“Spirit of the Horse” award for US assemblyman Ron Dancer

Ron Dancer
Ron Dancer

New Jersey Assemblyman Ron Dancer has been honored with the Rutgers Equine Science Center’s “Spirit of the Horse” award in recognition of his contributions to the state’s horse industry.

Dancer, son of the late famed harness horse racing driver Stanley Dancer, sponsored the legislation to save the future of New Jersey horse racing by authorizing the lease of the Meadowlands racetrack and Monmouth Park to the private sector.

“Horses have always been a part of my life and I am honored to be able to give back to the equine industry, not only because it has been so impactful personally, but also because it is such an important part of New Jersey’s identity,” Dancer (R-Ocean) said.

Dancer professionally raced and trained harness horses from 1968 through 1998. He has served on the boards of numerous equine organizations, including the Standardbred Breeders and Owners Association of New Jersey, the New Jersey Department of Agriculture’s Sire Stakes, the US Trotting Association, and the New Jersey Racing Commission.

As a lawmaker since 2002, Dancer has worked to ensure the sustainability of the equine industry. His legislation constitutionally dedicated revenues from sports wagering to horse racing purses. Dancer was chairman of the USTA’s racing helmet safety research and development committee that established a standard of safety for the manufacture of drivers’ helmets.

The award was presented virtually at the center’s annual Evening of Science and Celebration last week.

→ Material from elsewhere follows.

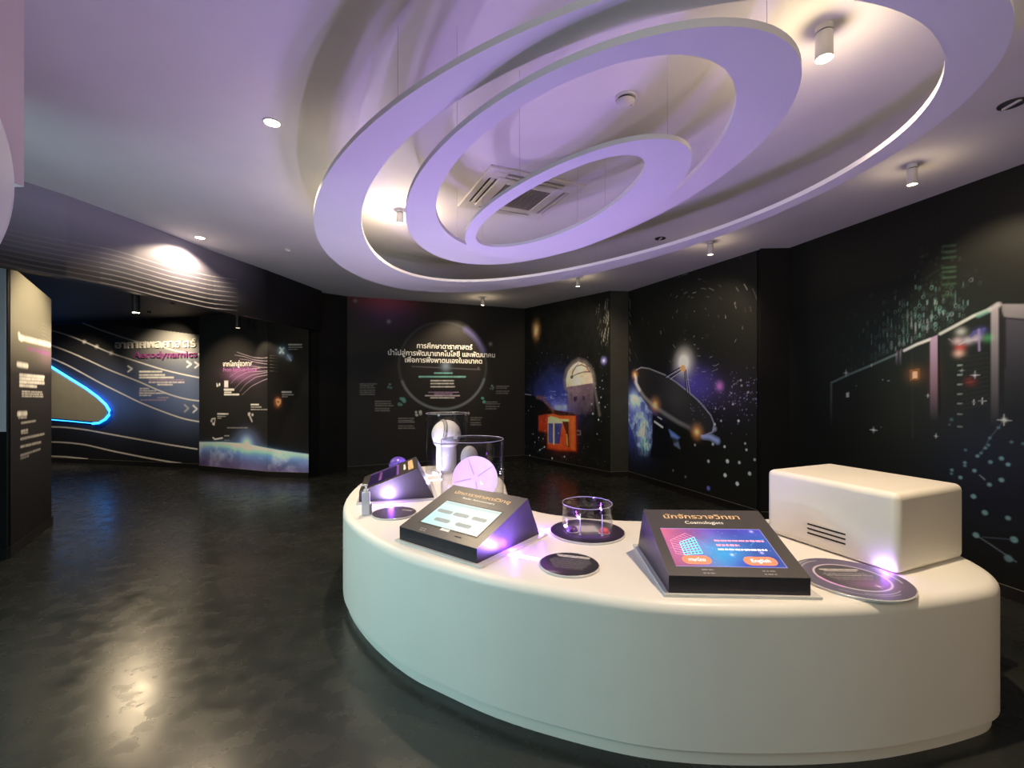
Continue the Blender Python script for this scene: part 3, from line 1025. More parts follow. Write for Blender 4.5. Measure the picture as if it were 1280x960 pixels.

In 1964, Ron Dancer’s father, Stanley, bought New Zealand pacer Cardigan Bay in partnership for $100,000 in Australia, from Auckland owner Audrey Dean. It was a huge price for an eight-year-old gelding who had won only $US137,000, but Cardigan Bay had run a mile in 1 minute 56 1/5 seconds, one of the fastest times ever recorded at the time. Cardigan Bay proved immensely popular in the US, and was the only horse to defeat the three US Hall of Fame horses of that era: Overtrick, Bret Hanover, and Meadow Skipper.

As a 12-year-old, he became the first harness horse to win $US1 million. A month after he reached the million-dollar mark, it was, by formal proclamation, “Cardigan Bay Day” in Yonkers, New York. The next day he appeared on the Ed Sullivan Show. He was retired and lived out his days in New Zealand.